[Entries with scene source code]
>> Begin
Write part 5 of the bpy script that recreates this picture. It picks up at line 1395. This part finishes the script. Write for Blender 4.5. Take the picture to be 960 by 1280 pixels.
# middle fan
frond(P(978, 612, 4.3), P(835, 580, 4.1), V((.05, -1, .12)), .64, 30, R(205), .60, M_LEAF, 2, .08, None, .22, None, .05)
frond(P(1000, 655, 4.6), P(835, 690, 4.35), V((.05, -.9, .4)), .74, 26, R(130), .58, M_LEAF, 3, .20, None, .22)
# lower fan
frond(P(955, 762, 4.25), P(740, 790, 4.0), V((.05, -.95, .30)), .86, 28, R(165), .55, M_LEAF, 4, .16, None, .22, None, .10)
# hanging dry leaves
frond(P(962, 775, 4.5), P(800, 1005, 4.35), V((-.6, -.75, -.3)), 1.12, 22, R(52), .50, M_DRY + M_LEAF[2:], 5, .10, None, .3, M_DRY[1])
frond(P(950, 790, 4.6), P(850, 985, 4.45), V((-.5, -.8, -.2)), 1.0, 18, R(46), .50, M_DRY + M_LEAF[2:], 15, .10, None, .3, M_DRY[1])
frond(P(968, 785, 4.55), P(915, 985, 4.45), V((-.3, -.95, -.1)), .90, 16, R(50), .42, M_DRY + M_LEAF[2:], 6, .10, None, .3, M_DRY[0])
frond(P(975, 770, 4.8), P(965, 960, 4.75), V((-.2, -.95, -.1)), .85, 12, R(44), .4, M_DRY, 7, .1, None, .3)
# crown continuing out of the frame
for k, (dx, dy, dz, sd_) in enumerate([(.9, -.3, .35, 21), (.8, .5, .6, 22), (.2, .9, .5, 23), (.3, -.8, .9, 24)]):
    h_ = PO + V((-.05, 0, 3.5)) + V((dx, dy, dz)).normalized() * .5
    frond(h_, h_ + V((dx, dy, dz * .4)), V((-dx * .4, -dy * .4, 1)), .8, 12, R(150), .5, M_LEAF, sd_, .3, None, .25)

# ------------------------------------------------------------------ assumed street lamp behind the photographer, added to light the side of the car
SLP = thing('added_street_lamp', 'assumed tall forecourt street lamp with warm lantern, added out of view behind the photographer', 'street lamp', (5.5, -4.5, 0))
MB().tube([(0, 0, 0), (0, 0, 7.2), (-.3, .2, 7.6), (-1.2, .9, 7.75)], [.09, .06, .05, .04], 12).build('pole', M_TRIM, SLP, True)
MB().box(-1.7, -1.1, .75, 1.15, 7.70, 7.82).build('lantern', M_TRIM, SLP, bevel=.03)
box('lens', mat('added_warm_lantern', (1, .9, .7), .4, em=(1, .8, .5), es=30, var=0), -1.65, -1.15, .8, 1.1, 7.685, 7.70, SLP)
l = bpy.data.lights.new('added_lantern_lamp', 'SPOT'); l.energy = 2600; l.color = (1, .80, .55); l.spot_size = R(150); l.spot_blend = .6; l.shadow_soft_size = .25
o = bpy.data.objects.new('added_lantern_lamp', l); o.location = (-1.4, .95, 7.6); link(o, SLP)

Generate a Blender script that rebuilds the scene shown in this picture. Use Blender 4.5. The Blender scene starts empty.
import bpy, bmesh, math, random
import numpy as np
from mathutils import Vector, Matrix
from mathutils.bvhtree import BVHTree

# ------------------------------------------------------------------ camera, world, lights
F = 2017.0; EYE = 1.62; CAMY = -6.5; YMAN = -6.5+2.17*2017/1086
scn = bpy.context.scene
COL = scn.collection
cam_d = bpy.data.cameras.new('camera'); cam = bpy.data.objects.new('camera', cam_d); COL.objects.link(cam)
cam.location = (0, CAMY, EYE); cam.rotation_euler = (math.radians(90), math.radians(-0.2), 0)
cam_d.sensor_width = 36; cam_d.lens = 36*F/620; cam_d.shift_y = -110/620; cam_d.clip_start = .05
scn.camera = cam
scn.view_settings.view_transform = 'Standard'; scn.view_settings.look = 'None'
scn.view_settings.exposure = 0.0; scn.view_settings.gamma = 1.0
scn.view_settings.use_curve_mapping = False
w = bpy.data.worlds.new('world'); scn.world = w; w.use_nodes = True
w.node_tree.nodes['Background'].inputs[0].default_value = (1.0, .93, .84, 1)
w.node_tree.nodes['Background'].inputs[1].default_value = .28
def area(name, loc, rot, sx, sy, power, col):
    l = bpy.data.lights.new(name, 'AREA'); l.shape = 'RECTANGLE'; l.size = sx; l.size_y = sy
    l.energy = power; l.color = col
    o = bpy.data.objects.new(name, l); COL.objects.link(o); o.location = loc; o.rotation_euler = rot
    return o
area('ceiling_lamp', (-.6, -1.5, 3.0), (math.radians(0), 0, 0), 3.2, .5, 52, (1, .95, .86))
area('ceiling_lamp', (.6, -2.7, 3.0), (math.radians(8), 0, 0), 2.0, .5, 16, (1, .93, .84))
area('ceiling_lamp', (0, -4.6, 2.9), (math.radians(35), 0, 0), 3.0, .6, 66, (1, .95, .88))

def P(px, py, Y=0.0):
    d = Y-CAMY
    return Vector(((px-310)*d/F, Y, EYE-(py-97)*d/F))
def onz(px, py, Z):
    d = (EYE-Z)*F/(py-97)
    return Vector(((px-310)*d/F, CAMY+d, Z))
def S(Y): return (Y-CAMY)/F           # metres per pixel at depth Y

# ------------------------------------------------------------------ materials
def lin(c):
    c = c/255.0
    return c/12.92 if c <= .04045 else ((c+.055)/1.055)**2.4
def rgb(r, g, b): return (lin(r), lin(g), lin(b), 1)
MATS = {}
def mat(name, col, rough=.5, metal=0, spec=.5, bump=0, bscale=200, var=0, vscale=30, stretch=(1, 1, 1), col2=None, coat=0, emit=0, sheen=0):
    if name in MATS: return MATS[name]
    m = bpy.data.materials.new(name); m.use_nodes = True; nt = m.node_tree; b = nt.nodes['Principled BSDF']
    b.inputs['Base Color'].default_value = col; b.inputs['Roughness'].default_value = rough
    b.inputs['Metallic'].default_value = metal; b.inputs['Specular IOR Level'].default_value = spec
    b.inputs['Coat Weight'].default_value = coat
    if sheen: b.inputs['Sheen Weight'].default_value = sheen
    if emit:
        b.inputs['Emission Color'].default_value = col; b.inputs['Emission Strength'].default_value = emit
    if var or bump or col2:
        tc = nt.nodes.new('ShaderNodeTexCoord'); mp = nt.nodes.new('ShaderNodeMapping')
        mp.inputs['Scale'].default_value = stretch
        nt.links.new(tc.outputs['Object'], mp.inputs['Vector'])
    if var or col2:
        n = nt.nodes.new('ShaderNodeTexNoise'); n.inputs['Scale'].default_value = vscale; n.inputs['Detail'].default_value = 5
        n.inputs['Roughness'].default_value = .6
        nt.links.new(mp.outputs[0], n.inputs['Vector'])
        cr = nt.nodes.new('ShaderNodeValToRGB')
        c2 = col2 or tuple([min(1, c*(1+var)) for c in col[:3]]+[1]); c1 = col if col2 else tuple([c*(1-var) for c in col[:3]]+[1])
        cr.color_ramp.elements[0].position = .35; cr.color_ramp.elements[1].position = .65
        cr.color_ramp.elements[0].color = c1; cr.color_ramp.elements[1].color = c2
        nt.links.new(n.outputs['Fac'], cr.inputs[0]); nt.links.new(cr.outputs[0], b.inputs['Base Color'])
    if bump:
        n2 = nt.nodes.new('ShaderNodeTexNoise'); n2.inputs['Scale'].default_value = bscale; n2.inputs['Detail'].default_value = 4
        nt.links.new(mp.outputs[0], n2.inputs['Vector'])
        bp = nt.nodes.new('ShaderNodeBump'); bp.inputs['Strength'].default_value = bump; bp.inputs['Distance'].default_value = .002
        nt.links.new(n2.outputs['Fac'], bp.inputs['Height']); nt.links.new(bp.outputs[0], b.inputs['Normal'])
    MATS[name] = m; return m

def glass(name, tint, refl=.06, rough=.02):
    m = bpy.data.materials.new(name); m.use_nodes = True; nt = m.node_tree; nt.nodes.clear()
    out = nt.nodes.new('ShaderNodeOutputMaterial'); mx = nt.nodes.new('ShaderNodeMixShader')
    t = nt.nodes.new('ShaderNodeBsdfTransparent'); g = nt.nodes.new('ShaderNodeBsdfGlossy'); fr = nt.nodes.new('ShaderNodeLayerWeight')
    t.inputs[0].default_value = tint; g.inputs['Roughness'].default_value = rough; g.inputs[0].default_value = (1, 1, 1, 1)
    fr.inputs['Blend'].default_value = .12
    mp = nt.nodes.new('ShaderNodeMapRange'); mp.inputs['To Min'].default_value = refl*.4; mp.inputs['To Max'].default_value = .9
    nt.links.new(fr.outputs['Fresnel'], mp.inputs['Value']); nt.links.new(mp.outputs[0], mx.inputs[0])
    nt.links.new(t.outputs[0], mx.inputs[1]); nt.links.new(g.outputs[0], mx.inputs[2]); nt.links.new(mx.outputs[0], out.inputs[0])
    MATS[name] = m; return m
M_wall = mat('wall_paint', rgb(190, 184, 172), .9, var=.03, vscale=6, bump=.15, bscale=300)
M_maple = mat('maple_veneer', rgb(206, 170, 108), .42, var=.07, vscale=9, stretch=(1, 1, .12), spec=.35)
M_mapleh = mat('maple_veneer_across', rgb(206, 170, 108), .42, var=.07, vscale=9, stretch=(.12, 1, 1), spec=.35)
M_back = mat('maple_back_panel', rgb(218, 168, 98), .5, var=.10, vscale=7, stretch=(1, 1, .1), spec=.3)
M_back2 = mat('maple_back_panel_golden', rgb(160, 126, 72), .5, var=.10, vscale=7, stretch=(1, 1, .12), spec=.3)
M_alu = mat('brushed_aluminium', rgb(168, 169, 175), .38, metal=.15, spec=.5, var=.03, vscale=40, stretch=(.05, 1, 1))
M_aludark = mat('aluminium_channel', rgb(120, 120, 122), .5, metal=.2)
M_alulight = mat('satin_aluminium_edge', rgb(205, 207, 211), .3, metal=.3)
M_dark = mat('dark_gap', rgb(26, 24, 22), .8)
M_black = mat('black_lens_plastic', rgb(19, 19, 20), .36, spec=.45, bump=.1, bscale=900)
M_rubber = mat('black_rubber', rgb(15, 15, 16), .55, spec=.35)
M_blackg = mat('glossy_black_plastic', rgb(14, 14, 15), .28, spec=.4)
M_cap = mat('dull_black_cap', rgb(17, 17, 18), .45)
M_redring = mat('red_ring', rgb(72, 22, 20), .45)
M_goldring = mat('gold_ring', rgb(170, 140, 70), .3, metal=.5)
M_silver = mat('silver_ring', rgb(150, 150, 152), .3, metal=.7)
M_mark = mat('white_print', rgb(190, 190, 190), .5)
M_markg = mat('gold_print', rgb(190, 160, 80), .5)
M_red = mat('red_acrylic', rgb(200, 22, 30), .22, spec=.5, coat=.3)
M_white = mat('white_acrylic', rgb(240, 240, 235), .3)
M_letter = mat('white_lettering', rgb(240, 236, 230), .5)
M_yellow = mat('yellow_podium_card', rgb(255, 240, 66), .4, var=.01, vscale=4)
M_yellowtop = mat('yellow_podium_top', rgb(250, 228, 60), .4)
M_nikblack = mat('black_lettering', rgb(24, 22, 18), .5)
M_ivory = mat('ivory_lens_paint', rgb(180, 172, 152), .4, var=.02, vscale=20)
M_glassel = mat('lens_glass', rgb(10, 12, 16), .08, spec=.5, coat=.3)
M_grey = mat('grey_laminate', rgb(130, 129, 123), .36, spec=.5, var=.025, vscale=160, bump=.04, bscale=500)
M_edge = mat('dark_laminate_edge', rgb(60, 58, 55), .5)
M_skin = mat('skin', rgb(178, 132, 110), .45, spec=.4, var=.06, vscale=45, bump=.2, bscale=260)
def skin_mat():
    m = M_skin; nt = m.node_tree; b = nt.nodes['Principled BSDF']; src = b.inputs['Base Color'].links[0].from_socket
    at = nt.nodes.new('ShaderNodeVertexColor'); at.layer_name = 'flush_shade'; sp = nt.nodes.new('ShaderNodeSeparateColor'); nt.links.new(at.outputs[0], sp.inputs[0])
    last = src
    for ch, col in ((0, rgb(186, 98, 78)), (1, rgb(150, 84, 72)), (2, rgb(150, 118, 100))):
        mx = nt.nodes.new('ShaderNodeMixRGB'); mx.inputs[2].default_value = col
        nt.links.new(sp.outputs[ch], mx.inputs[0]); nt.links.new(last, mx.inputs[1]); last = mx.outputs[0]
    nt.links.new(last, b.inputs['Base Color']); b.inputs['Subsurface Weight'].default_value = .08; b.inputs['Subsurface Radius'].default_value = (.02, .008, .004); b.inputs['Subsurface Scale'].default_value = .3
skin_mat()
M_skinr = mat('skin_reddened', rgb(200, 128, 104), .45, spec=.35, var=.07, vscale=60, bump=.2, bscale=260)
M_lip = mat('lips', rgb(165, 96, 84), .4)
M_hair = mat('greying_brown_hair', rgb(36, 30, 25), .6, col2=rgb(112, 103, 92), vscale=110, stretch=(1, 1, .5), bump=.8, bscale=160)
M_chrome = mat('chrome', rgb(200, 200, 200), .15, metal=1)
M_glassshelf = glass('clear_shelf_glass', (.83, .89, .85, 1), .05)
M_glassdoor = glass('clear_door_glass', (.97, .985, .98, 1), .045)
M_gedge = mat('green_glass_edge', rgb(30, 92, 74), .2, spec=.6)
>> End
Repeat word for word the stretch of lines from the one with "Generate a Blender" down to the one with "from mathutils.bvhtree import BVHTree", both included.

Generate a Blender script that rebuilds the scene shown in this picture. Use Blender 4.5. The Blender scene starts empty.
import bpy, bmesh, math, random
import numpy as np
from mathutils import Vector, Matrix
from mathutils.bvhtree import BVHTree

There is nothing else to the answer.